Ooni Koda pizza oven


A year ago I purchased an Ooni Koda pizza gas oven. Since then I have been baking pizzas with it almost on a weekly basis. I am really happy with it because it takes baked (Neapolitan-style) pizzas on a completely new level compared to a traditional home ovens, with or without baking stone.

In this post I would like to share my current process of making pizza dough and baking process in Ooni Koda.

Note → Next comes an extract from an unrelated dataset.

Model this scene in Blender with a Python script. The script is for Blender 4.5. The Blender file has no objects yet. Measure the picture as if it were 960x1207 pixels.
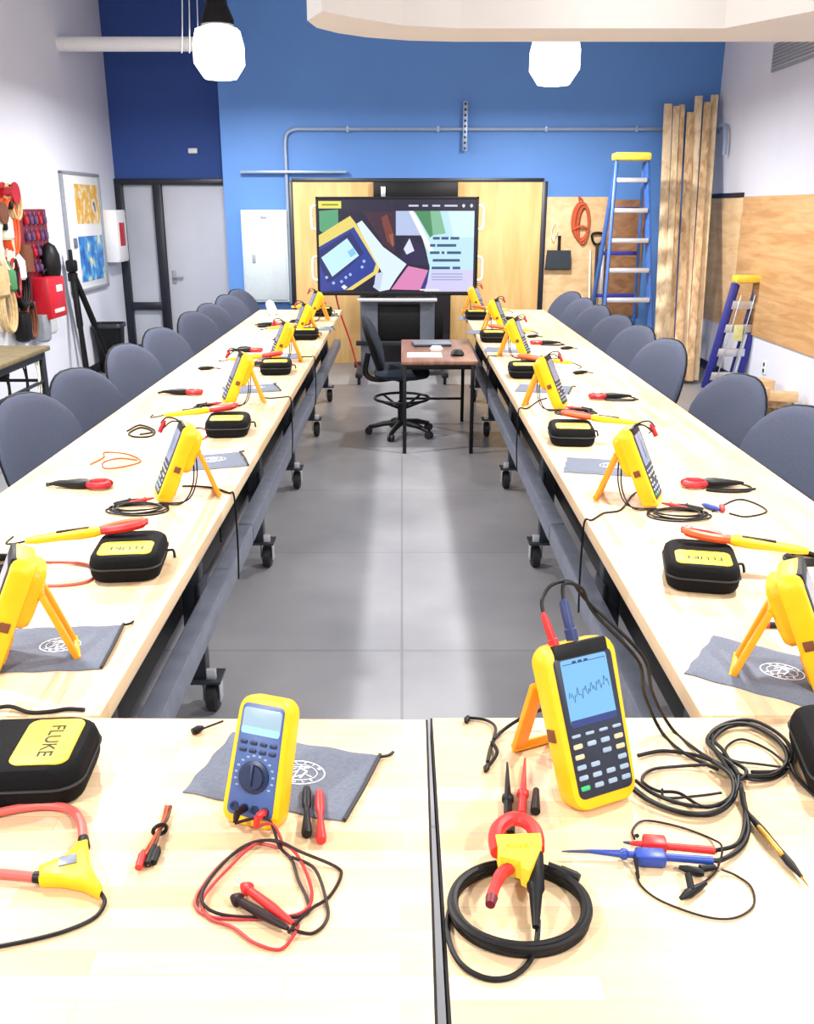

  1. For making the dough, I use mix of 00 , all-purpose and wholegrain flour. Each pizza ball is around 220 g, 60 % hydration. Here the most important thing is to knead the dough so it stretches easily and is able to trap air bubbles during fermentation. For that I use hand mixer with dough hook attachments.
  2. For storing the balls I use plastic container which can hold two of them.
  3. I never bake pizzas on the same day when I make the dough. After few hours on a kitchen counter I put container in the fridge (if I have more of them, I stack them on top of each other) and bake the next day or the day after.
  4. Before making pizza, I take care that dough and toppings are at room temperature, especially the dough. That means taking containers out of the fridge for at least 3 hours (4 is best). If baking when still cold, there is a high chance the final pizza/cheese will come out of the pizza oven burnt.

After a year and following mentioned process of making pizza, I became accustomed to baking them at full flame in Ooni Koda pizza (center of the baking stone is almost at 500 degrees Celsius) and they do not come out of the oven (at least badly) burnt. I can confirm that they taste even better compared to baking them at lower flame.

I am currently working on using perforated pizza peel for transferring pizzas into the oven because I would like to get rid of burnt bottoms because of excess flour left there from shaping the dough and the fact I now use wooden pizza peel for launching pizzas into the oven.